At one point, it seemed as if the Time Travel Agents and 70’s characters were dancing solo. But then they began to slowly come together into an elaborately choreographed routine that then melt back into a fluid dance floor, until we realized that the Time Travel Agents had all frozen. Just the time travel agents. The rest of us, and the 70’s characters, kept moving under the disco beat. As soon as we realized what was happening, a new character showed up. Gender fluid and wrapped in silver, they looked a bit like Grant Morrison as a cyber fairy godmother. The character seemed to attempt to make contact — “It’s a rescue mission.” It was unclear if the fear from the Time Travel Agents had do to with being taken back to the future, or being stuck in the present. Were they looking to escape forever or return? Or did it turn out that neither the present nor the past nor the future were an escape from all of those things the Time Travel Agents wanted to say goodbye to. Soon the cyber fairy godmother disappeared, and that sequence then peeled off into more little narratives here and there around the space.

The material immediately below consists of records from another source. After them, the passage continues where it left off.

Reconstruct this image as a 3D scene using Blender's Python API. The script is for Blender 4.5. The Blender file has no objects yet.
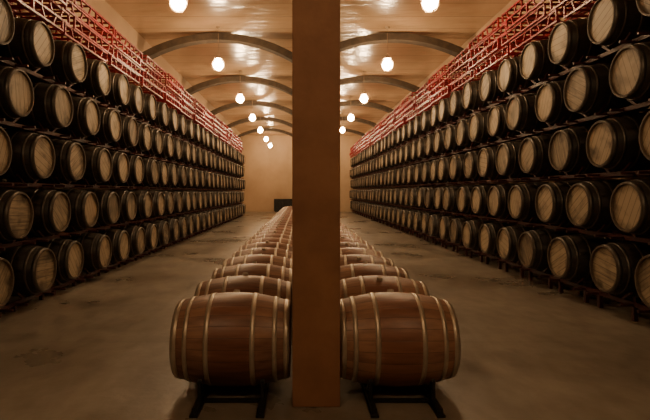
import bpy, bmesh, math, random
from mathutils import Matrix, Vector
random.seed(4)
D = bpy.data
COL = bpy.context.scene.collection

# ------------------------------------------------------------------ helpers
def new_mat(name):
    m = D.materials.new(name); m.use_nodes = True
    nt = m.node_tree
    return m, nt, nt.nodes, nt.links, nt.nodes['Principled BSDF']

def ramp(N, stops):
    r = N.new('ShaderNodeValToRGB')
    e = r.color_ramp.elements
    e[0].position, e[0].color = stops[0][0], (*stops[0][1], 1)
    e[1].position, e[1].color = stops[-1][0], (*stops[-1][1], 1)
    for p, c in stops[1:-1]:
        x = e.new(p); x.color = (*c, 1)
    return r

def noise_mat(name, c1, c2, scale=3, rough=0.8, bump=0.1, detail=6, stretch=(1, 1, 1), metallic=0, r2=None, bscale=None):
    m, nt, N, L, P = new_mat(name)
    tc = N.new('ShaderNodeTexCoord'); mp = N.new('ShaderNodeMapping')
    mp.inputs['Scale'].default_value = stretch
    L.new(tc.outputs['Object'], mp.inputs['Vector'])
    n = N.new('ShaderNodeTexNoise'); n.inputs['Scale'].default_value = scale
    n.inputs['Detail'].default_value = detail; n.inputs['Roughness'].default_value = .6
    L.new(mp.outputs[0], n.inputs['Vector'])
    r = ramp(N, [(.3, c1), (.7, c2)])
    L.new(n.outputs[0], r.inputs[0]); L.new(r.outputs[0], P.inputs['Base Color'])
    P.inputs['Roughness'].default_value = rough; P.inputs['Metallic'].default_value = metallic
    if bump:
        n2 = N.new('ShaderNodeTexNoise'); n2.inputs['Scale'].default_value = bscale or scale * 5
        n2.inputs['Detail'].default_value = 4
        L.new(mp.outputs[0], n2.inputs['Vector'])
        b = N.new('ShaderNodeBump'); b.inputs['Strength'].default_value = bump; b.inputs['Distance'].default_value = .02
        L.new(n2.outputs[0], b.inputs['Height']); L.new(b.outputs[0], P.inputs['Normal'])
    if r2 is not None:
        mr = N.new('ShaderNodeMapRange'); mr.inputs[3].default_value = rough; mr.inputs[4].default_value = r2
        L.new(n.outputs[0], mr.inputs[0]); L.new(mr.outputs[0], P.inputs['Roughness'])
    return m

def stave_mat(name, c_dark, c_light, n_staves=26, rough=.5, band=None):
    """barrel side: angle-based stave stripes, axis = local Z"""
    m, nt, N, L, P = new_mat(name)
    tc = N.new('ShaderNodeTexCoord'); s = N.new('ShaderNodeSeparateXYZ')
    L.new(tc.outputs['Object'], s.inputs[0])
    at = N.new('ShaderNodeMath'); at.operation = 'ARCTAN2'
    L.new(s.outputs[1], at.inputs[0]); L.new(s.outputs[0], at.inputs[1])
    mu = N.new('ShaderNodeMath'); mu.operation = 'MULTIPLY'; mu.inputs[1].default_value = n_staves / (2 * math.pi)
    L.new(at.outputs[0], mu.inputs[0])
    fl = N.new('ShaderNodeMath'); fl.operation = 'FLOOR'; L.new(mu.outputs[0], fl.inputs[0])
    fr = N.new('ShaderNodeMath'); fr.operation = 'FRACT'; L.new(mu.outputs[0], fr.inputs[0])
    oi = N.new('ShaderNodeObjectInfo')
    cb = N.new('ShaderNodeCombineXYZ'); L.new(fl.outputs[0], cb.inputs[0]); L.new(oi.outputs['Random'], cb.inputs[1])
    wn = N.new('ShaderNodeTexWhiteNoise'); L.new(cb.outputs[0], wn.inputs['Vector'])
    mp = N.new('ShaderNodeMapping'); mp.inputs['Scale'].default_value = (14, 14, 1.6)
    L.new(tc.outputs['Object'], mp.inputs[0])
    n = N.new('ShaderNodeTexNoise'); n.inputs['Scale'].default_value = 2; n.inputs['Detail'].default_value = 6
    L.new(mp.outputs[0], n.inputs['Vector'])
    a = N.new('ShaderNodeMath'); a.operation = 'MULTIPLY_ADD'; a.inputs[1].default_value = .35
    L.new(wn.outputs['Value'], a.inputs[0]); L.new(n.outputs[0], a.inputs[2])
    a2 = N.new('ShaderNodeMath'); a2.operation = 'MULTIPLY_ADD'; a2.inputs[1].default_value = .3
    L.new(oi.outputs['Random'], a2.inputs[0]); L.new(a.outputs[0], a2.inputs[2])
    r = ramp(N, [(.40, c_dark), (1.05, c_light)]); L.new(a2.outputs[0], r.inputs[0])
    col = r.outputs[0]
    if band:  # wine-stained belly, ragged edges
        ab = N.new('ShaderNodeMath'); ab.operation = 'ABSOLUTE'; L.new(s.outputs[2], ab.inputs[0])
        ad = N.new('ShaderNodeMath'); ad.operation = 'MULTIPLY_ADD'; ad.inputs[1].default_value = .05
        L.new(n.outputs[0], ad.inputs[0]); L.new(ab.outputs[0], ad.inputs[2])
        bm_ = N.new('ShaderNodeMapRange'); bm_.inputs[1].default_value = .155; bm_.inputs[2].default_value = .19
        bm_.inputs[3].default_value = .7; bm_.inputs[4].default_value = 0; L.new(ad.outputs[0], bm_.inputs[0])
        bx = N.new('ShaderNodeMix'); bx.data_type = 'RGBA'; bx.blend_type = 'MULTIPLY'; bx.inputs[7].default_value = (*band, 1)
        L.new(bm_.outputs[0], bx.inputs[0]); L.new(col, bx.inputs[6]); col = bx.outputs[2]
    pp = N.new('ShaderNodeMath'); pp.operation = 'PINGPONG'; pp.inputs[1].default_value = .5
    L.new(fr.outputs[0], pp.inputs[0])
    sm = N.new('ShaderNodeMapRange'); sm.inputs[1].default_value = 0; sm.inputs[2].default_value = .035
    L.new(pp.outputs[0], sm.inputs[0])
    mx = N.new('ShaderNodeMix'); mx.data_type = 'RGBA'; mx.inputs[6].default_value = (c_dark[0] * .35, c_dark[1] * .35, c_dark[2] * .35, 1)
    L.new(sm.outputs[0], mx.inputs[0]); L.new(col, mx.inputs[7])
    L.new(mx.outputs[2], P.inputs['Base Color'])
    b = N.new('ShaderNodeBump'); b.inputs['Strength'].default_value = .3; b.inputs['Distance'].default_value = .005
    L.new(sm.outputs[0], b.inputs['Height']); L.new(b.outputs[0], P.inputs['Normal'])
    P.inputs['Roughness'].default_value = rough
    return m

def head_mat(name, c_dark, c_light):
    m, nt, N, L, P = new_mat(name)
    tc = N.new('ShaderNodeTexCoord'); s = N.new('ShaderNodeSeparateXYZ')
    L.new(tc.outputs['Object'], s.inputs[0])
    mu = N.new('ShaderNodeMath'); mu.operation = 'MULTIPLY'; mu.inputs[1].default_value = 11
    L.new(s.outputs[0], mu.inputs[0])
    fl = N.new('ShaderNodeMath'); fl.operation = 'FLOOR'; L.new(mu.outputs[0], fl.inputs[0])
    fr = N.new('ShaderNodeMath'); fr.operation = 'FRACT'; L.new(mu.outputs[0], fr.inputs[0])
    oi = N.new('ShaderNodeObjectInfo')
    cb = N.new('ShaderNodeCombineXYZ'); L.new(fl.outputs[0], cb.inputs[0]); L.new(oi.outputs['Random'], cb.inputs[1])
    wn = N.new('ShaderNodeTexWhiteNoise'); L.new(cb.outputs[0], wn.inputs['Vector'])
    rv = N.new('ShaderNodeVectorMath'); rv.operation = 'MULTIPLY_ADD'
    cr = N.new('ShaderNodeCombineXYZ')
    for i in range(3): L.new(oi.outputs['Random'], cr.inputs[i])
    L.new(cr.outputs[0], rv.inputs[0]); rv.inputs[1].default_value = (37, 53, 71); L.new(tc.outputs['Object'], rv.inputs[2])
    mp = N.new('ShaderNodeMapping'); mp.inputs['Scale'].default_value = (18, 2, 2)
    L.new(rv.outputs[0], mp.inputs[0])
    n = N.new('ShaderNodeTexNoise'); n.inputs['Scale'].default_value = 2; n.inputs['Detail'].default_value = 5
    L.new(mp.outputs[0], n.inputs['Vector'])
    a = N.new('ShaderNodeMath'); a.operation = 'MULTIPLY_ADD'; a.inputs[1].default_value = .25
    L.new(wn.outputs['Value'], a.inputs[0]); L.new(n.outputs[0], a.inputs[2])
    a2 = N.new('ShaderNodeMath'); a2.operation = 'MULTIPLY_ADD'; a2.inputs[1].default_value = .6
    L.new(oi.outputs['Random'], a2.inputs[0]); L.new(a.outputs[0], a2.inputs[2])
    r = ramp(N, [(.4, c_dark), (1.25, c_light)]); L.new(a2.outputs[0], r.inputs[0])
    pp = N.new('ShaderNodeMath'); pp.operation = 'PINGPONG'; pp.inputs[1].default_value = .5
    L.new(fr.outputs[0], pp.inputs[0])
    sm = N.new('ShaderNodeMapRange'); sm.inputs[1].default_value = 0; sm.inputs[2].default_value = .06
    L.new(pp.outputs[0], sm.inputs[0])
    mx = N.new('ShaderNodeMix'); mx.data_type = 'RGBA'; mx.inputs[6].default_value = (.04, .026, .016, 1)
    L.new(sm.outputs[0], mx.inputs[0]); L.new(r.outputs[0], mx.inputs[7])
    st = N.new('ShaderNodeTexNoise'); st.inputs['Scale'].default_value = 4.5; st.inputs['Detail'].default_value = 5
    L.new(rv.outputs[0], st.inputs['Vector'])
    cc = N.new('ShaderNodeCombineXYZ'); L.new(s.outputs[0], cc.inputs[0]); L.new(s.outputs[1], cc.inputs[1])
    ln = N.new('ShaderNodeVectorMath'); ln.operation = 'LENGTH'; L.new(cc.outputs[0], ln.inputs[0])
    lr = N.new('ShaderNodeMapRange'); lr.inputs[1].default_value = .15; lr.inputs[2].default_value = .28; lr.inputs[4].default_value = .16
    L.new(ln.outputs['Value'], lr.inputs[0])
    sa = N.new('ShaderNodeMath'); sa.operation = 'ADD'; L.new(st.outputs[0], sa.inputs[0]); L.new(lr.outputs[0], sa.inputs[1])
    sr = N.new('ShaderNodeMapRange'); sr.inputs[1].default_value = .52; sr.inputs[2].default_value = .76; sr.inputs[4].default_value = .8
    L.new(sa.outputs[0], sr.inputs[0])
    m2 = N.new('ShaderNodeMix'); m2.data_type = 'RGBA'; m2.inputs[7].default_value = (c_dark[0] * .6, c_dark[1] * .55, c_dark[2] * .5, 1)
    L.new(sr.outputs[0], m2.inputs[0]); L.new(mx.outputs[2], m2.inputs[6])
    L.new(m2.outputs[2], P.inputs['Base Color'])
    P.inputs['Roughness'].default_value = .6
    return m

def box(bm, x0, x1, y0, y1, z0, z1, mi=0):
    vs = [bm.verts.new((x, y, z)) for x in (x0, x1) for y in (y0, y1) for z in (z0, z1)]
    for f in ((0, 1, 3, 2), (4, 6, 7, 5), (0, 4, 5, 1), (2, 3, 7, 6), (0, 2, 6, 4), (1, 5, 7, 3)):
        fc = bm.faces.new([vs[i] for i in f]); fc.material_index = mi

def bar(bm, p, q, t, mi=0):
    p, q = Vector(p), Vector(q); d = (q - p).normalized()
    up = Vector((0, 0, 1)) if abs(d.z) < .9 else Vector((0, 1, 0))
    a = d.cross(up).normalized() * t / 2; b = d.cross(a).normalized() * t / 2
    r = [[bm.verts.new(c + s * a + u * b) for s, u in ((1, 1), (-1, 1), (-1, -1), (1, -1))] for c in (p, q)]
    for i in range(4):
        f = bm.faces.new((r[0][i], r[0][(i + 1) % 4], r[1][(i + 1) % 4], r[1][i])); f.material_index = mi
    bm.faces.new(r[0][::-1]).material_index = mi; bm.faces.new(r[1]).material_index = mi

def finish(bm, name, mats, parent=None, smooth=False, bevel=0):
    bmesh.ops.recalc_face_normals(bm, faces=bm.faces)
    me = D.meshes.new(name); bm.to_mesh(me); bm.free()
    for m in mats: me.materials.append(m)
    if smooth:
        for p in me.polygons: p.use_smooth = True
    o = D.objects.new(name, me); COL.objects.link(o)
    if parent: o.parent = parent
    if bevel:
        b = o.modifiers.new('bevel', 'BEVEL'); b.width = bevel; b.segments = 2; b.limit_method = 'ANGLE'
    return o

def empty(name, loc=(0, 0, 0)):
    e = D.objects.new(name, None); e.location = loc; e.empty_display_size = .3
    COL.objects.link(e); return e

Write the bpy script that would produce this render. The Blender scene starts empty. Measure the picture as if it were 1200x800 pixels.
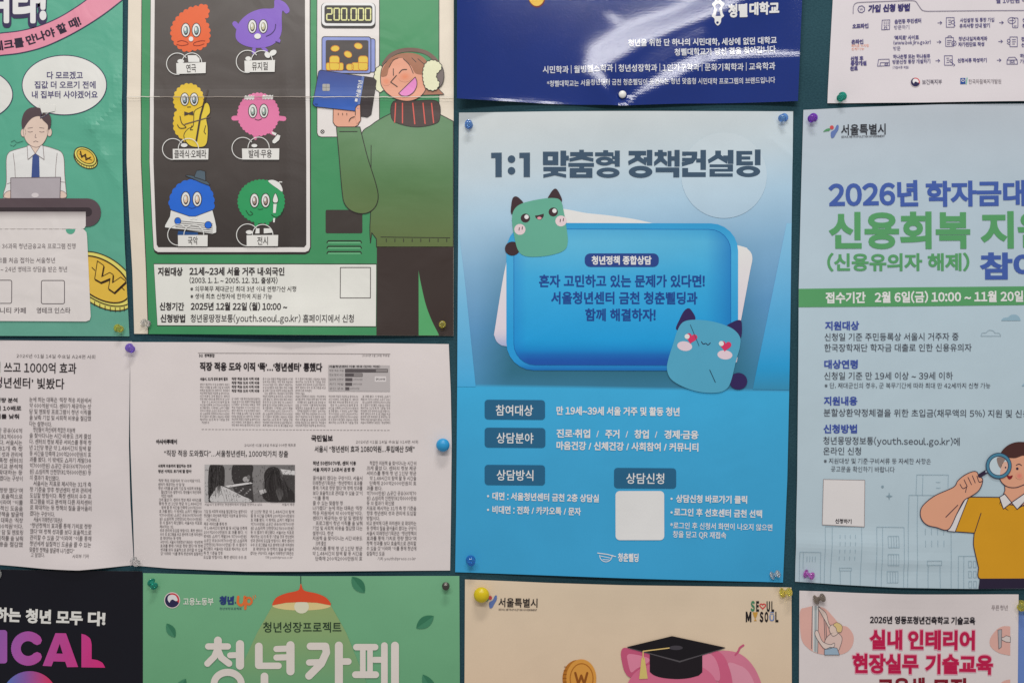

While themes elaborated and evolved in a fun, engaging, and occasionally moving way, the story never really cohered, but coherence didn’t seem like the point. The character of each Time Travel Agent seemed more essential, and what they had gone through in the past was more important to the experience. Some forgot themselves completely, some found themselves addicted to atavistic drugs, and some seemed only to want to dance forever.

What could have helped with Oasis Time Travel might have been a clearer role for the audience. We were clearly a part of the party, but if we had been given a specific objective, it might have revealed an easier path through the evening, even if that goal was only to observe. For the truly extroverted, the environment of Oasis Time Travel was probably fantastic, but for the rest of the population, an action or a role might have been helpful. Clear roles might help and audience us engage with the core questions the show asks: “What were we looking for, in the past?” “What were we escaping from, in the future?”” What did we have to do while in the 70’s, and what might be lost if we didn’t get back to the future?”

I hope Silver Dream Projects continues to evolve, and bring their canny approach and transmedia antics to every platform they can get their hands on. If anyone can turn Instagram into a magic wardrobe, it’s Silver Dream Projects and their endlessly enthusiastic Time Travel Agents.


Oasis Time Travel returns November 19–21 and December 10–13 through December 15. Tickets are $25–70.